One thing I've noticed about successful artists is that they all have their own story of how they got their success. While every story is unique, they all share one common aspect. They never gave up. After graduating I remember how excited and determined I was, ready to take the world by storm and prove my worth. There are many rewards to be had in your first year out, but there are also just as many pitfalls as well. I've experienced a good deal of both. As I'm writing this post now I am very proud of how far I've gotten in my career so far. I'm still very far off from where I want to get to, but I feel like I'm getting closer and closer. But tomorrow I may face a problem that leads me to question my worth, and if I really have anything to be proud about at all. It can get really hard sometimes, and it can be very painful dealing with the pressures of family and finances. Sometimes you may even think of how much easier it would be to just give up and get a regular old "job"-job and let your art fall to the wayside.

More than anything else, I advise anyone who seriously wants to make it in art to do whatever they can to keep up the excitement and eagerness to succeed in any way they can. Whether it's by looking at art you love, contacting other professionals for advice, keeping in touch with old classmates, forming your own art group at home, visiting galleries, participating in online challenges, experimenting with your art, whatever. If you can keep yourself motivated (especially through the hard times) then eventually everything will fall into place. If you really want to make it you'll figure it out and do what you have to do to stay productive and working towards your goals. Speaking of goals, make some short term and long term ones and figure out how to best achieve them.

Even if you have to take up a regular job on the side to help support yourself (as I am doing myself) don't let it lead to you forgetting about your work. Make the time to fit in whatever you can however often you can and know that it will all add up in the end.

This may sound like a bit of a cheesy post, but it's really how I feel about my own situation. The most productive times for me is when I rebuild my excitement and motivate myself to keep going strong. It's so easy to want to kick back and not do anything, I have periods where I fall into that a lot. While it's  important to take a break and recharge for a while, don't let it go on for too long. Know when it's time to get back to work, and look forward to doing so.


I hope these past three posts have been beneficial to some degree to anyone reading them. I know they don't cover everything, but I tried to cover problems that were specific to graduating, and some of the prevalent things that came up in my own experiences. Either way, I appreciate anyone taking the time to hear what I have to say.

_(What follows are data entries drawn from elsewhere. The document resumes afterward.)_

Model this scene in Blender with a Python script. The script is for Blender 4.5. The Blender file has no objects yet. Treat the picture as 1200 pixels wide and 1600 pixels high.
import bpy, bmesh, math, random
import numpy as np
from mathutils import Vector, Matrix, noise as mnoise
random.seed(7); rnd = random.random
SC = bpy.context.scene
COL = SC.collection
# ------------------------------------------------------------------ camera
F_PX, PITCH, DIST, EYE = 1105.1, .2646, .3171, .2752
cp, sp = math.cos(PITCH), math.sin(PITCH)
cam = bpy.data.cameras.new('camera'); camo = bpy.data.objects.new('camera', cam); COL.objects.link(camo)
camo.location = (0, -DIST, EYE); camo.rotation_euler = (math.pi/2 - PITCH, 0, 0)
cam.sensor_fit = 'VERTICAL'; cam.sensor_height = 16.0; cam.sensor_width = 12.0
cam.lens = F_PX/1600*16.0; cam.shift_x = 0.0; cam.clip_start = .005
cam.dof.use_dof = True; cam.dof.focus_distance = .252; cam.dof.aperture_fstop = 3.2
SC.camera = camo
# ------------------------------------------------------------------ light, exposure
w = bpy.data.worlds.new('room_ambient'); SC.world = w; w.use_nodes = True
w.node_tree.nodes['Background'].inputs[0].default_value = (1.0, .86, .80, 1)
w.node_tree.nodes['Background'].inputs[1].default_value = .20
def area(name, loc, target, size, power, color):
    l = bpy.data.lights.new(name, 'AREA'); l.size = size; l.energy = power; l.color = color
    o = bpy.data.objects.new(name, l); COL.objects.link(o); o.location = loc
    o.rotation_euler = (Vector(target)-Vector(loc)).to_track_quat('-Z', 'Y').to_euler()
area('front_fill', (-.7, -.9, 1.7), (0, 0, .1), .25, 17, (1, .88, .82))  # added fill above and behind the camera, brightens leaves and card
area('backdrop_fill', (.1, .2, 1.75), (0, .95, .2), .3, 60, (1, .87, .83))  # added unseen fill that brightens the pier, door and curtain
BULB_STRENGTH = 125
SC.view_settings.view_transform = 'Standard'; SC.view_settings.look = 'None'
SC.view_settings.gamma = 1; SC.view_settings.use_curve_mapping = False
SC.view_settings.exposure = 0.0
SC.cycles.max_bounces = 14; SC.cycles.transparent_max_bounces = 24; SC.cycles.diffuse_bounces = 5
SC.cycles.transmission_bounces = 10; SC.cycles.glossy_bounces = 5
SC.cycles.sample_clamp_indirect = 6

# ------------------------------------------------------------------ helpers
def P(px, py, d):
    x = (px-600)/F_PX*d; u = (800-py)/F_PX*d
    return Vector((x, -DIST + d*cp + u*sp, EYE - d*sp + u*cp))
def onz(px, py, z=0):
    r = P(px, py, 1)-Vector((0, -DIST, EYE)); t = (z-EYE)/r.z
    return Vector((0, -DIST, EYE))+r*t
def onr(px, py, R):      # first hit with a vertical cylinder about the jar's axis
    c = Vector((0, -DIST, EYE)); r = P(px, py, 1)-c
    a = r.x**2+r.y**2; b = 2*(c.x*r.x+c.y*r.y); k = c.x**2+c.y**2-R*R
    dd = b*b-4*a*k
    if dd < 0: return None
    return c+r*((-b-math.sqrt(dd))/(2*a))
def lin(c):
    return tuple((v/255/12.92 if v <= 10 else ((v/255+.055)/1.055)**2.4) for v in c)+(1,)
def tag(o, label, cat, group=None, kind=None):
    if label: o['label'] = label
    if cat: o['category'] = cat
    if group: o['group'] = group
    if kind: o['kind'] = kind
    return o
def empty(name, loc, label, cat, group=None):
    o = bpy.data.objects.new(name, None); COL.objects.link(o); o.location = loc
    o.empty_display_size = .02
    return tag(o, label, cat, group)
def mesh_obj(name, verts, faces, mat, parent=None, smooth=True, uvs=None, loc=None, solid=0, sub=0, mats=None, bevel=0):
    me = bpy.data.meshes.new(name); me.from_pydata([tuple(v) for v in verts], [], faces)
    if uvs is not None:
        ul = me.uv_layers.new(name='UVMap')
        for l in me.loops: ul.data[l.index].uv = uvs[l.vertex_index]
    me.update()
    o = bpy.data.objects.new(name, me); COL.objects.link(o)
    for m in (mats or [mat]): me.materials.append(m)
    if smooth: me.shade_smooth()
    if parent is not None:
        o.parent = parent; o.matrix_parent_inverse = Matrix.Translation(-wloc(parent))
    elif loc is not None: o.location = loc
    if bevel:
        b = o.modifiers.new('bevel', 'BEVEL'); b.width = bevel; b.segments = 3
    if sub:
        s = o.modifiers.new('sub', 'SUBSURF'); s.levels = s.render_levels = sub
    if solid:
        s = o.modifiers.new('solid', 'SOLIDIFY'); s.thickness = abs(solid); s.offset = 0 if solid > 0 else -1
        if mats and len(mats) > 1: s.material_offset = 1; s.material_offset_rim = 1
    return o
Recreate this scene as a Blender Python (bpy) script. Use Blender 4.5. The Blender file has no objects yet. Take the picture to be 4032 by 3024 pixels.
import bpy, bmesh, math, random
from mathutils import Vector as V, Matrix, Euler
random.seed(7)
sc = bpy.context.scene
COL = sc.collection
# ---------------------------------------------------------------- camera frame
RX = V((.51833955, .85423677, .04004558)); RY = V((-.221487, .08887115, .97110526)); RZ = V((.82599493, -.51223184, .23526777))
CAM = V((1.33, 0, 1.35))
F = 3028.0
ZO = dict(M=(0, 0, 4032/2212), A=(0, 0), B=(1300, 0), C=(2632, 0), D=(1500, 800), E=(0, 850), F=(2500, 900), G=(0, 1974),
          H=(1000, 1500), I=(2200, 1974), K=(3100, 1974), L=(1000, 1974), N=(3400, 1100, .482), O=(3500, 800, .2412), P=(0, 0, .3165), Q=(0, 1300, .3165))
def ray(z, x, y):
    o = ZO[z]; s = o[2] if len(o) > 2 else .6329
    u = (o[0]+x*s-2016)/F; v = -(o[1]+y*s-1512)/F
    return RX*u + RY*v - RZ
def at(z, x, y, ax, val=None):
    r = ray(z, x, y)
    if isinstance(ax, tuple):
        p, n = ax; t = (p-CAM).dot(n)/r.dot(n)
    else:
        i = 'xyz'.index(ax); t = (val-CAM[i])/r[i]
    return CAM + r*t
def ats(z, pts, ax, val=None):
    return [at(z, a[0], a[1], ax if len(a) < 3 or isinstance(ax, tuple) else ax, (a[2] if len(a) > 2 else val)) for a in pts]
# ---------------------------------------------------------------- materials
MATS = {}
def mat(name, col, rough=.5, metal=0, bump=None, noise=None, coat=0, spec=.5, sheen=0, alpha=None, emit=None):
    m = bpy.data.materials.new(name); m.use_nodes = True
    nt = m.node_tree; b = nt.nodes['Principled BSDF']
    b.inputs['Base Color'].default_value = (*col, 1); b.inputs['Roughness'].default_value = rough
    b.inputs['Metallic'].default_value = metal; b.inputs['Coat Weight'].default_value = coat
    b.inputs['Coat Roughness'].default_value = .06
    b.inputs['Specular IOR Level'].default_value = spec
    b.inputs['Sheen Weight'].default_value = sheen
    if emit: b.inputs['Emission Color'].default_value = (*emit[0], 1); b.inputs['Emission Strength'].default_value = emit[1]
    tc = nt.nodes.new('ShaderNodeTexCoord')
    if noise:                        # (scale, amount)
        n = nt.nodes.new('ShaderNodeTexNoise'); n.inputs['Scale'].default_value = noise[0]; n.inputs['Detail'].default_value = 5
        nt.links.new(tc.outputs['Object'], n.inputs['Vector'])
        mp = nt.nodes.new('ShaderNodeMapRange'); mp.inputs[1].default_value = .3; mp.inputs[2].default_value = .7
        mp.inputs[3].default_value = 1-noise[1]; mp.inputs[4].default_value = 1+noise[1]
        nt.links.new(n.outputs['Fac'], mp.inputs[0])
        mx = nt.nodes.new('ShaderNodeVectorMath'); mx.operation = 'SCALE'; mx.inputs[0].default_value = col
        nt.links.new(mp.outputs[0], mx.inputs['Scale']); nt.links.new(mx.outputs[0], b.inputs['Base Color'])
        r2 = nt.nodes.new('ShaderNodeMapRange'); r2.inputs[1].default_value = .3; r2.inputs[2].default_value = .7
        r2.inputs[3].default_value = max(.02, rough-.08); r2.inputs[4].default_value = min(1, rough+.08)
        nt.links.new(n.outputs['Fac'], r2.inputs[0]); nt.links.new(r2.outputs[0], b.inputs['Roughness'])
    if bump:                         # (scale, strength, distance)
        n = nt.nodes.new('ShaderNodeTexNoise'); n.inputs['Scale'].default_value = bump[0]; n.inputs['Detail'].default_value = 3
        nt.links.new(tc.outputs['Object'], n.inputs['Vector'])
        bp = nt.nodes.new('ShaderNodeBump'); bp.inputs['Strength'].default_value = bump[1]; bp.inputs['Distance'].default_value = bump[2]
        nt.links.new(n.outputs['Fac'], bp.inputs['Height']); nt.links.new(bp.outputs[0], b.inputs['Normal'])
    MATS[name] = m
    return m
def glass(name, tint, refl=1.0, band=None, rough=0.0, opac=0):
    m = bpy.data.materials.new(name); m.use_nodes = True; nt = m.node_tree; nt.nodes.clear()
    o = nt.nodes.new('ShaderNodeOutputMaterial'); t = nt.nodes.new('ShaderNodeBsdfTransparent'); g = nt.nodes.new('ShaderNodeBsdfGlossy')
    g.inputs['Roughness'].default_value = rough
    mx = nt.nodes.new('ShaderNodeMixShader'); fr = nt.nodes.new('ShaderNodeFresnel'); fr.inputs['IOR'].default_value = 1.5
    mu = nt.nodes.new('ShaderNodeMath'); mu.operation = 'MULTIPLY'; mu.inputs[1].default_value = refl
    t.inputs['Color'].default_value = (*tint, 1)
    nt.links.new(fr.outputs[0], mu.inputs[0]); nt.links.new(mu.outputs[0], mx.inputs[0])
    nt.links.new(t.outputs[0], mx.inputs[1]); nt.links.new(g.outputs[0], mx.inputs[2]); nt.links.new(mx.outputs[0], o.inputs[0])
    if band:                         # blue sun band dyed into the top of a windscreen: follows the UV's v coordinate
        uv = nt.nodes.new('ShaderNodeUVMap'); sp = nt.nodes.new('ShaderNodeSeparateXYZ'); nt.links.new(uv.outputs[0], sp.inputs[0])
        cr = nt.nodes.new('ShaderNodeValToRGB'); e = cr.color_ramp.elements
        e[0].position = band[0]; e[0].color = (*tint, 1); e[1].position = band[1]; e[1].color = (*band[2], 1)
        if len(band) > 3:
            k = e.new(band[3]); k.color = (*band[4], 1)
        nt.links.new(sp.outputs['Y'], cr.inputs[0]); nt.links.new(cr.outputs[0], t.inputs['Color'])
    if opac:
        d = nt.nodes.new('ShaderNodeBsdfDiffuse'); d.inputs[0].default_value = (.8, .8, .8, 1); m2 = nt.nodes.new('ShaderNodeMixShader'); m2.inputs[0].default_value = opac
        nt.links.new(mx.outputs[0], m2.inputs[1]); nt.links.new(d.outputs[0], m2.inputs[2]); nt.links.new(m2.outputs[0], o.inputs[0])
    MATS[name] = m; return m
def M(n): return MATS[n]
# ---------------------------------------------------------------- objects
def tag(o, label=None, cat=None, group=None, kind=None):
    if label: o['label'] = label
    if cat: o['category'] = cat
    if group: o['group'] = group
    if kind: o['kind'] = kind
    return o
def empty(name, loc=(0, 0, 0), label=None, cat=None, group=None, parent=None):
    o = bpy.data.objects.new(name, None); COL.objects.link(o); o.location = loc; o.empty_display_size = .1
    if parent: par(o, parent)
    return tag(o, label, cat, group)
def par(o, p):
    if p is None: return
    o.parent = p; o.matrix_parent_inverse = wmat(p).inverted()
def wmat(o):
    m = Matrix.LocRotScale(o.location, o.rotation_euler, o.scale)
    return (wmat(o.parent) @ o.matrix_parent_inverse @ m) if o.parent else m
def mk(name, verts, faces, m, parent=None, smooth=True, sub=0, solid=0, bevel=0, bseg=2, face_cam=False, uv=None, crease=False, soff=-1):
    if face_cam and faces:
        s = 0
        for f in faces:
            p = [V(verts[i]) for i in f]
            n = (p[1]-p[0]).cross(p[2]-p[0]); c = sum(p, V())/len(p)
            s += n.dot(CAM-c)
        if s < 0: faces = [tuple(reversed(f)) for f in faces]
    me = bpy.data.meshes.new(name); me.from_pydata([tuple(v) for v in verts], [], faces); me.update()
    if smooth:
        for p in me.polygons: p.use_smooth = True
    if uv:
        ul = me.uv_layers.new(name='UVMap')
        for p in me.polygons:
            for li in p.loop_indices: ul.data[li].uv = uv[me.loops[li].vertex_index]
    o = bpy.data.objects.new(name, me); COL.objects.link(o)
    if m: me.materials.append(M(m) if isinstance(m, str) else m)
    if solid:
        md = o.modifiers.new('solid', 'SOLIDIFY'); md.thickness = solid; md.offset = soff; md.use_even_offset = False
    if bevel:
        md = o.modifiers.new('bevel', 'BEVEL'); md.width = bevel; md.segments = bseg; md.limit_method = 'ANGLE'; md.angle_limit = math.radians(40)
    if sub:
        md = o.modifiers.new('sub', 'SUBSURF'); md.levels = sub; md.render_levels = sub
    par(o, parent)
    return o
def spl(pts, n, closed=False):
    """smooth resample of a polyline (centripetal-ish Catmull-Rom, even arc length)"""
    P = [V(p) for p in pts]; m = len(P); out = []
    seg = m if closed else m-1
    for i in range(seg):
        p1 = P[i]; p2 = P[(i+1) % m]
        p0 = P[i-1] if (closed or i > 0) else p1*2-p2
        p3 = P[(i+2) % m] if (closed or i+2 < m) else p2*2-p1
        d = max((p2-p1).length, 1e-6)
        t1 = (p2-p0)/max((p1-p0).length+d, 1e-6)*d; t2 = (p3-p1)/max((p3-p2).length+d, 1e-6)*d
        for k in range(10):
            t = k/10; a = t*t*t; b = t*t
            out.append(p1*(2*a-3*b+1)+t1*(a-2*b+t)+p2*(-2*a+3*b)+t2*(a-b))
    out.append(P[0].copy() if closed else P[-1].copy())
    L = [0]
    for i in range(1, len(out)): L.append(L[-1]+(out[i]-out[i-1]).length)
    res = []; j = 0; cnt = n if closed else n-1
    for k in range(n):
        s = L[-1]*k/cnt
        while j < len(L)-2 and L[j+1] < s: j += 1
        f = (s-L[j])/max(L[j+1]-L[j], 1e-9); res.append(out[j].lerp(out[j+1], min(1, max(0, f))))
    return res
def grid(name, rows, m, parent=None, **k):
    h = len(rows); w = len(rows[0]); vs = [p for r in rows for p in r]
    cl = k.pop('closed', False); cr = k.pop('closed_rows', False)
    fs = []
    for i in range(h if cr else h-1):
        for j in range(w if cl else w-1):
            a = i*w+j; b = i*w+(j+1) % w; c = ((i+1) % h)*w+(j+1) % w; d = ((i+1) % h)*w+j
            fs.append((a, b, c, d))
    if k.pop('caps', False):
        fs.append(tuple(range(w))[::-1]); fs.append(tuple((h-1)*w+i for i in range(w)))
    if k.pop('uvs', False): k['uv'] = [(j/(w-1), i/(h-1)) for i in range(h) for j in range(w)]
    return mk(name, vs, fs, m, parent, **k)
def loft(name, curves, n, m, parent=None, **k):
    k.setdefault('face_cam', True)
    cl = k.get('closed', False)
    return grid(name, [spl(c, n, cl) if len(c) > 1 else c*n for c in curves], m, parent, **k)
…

Speaking of advice. This past Monday, illustrator Steven Belledin made a post on his own blog about advice itself. Some of it sounded similar to some of the points I brought up this week so I wanted to link to his post. You can check out his post on his blog 'Push and Pull' HERE.


  1. Appreciate the three posts - and although I've been out of art school for a while, these are great points and we've all got to keep our passion burning, no longer how long we've been out. Keep up the good work.

  2. Thanks! I wasn't exactly sure what I should talk about at first so I'm happy to hear someone appreciated my posts. Times I haven't been productive have been my worst times and so the most important thing I've learned is that I need to be able to pick myself up and get back to working. Fastest way to do that is get excited about doing so.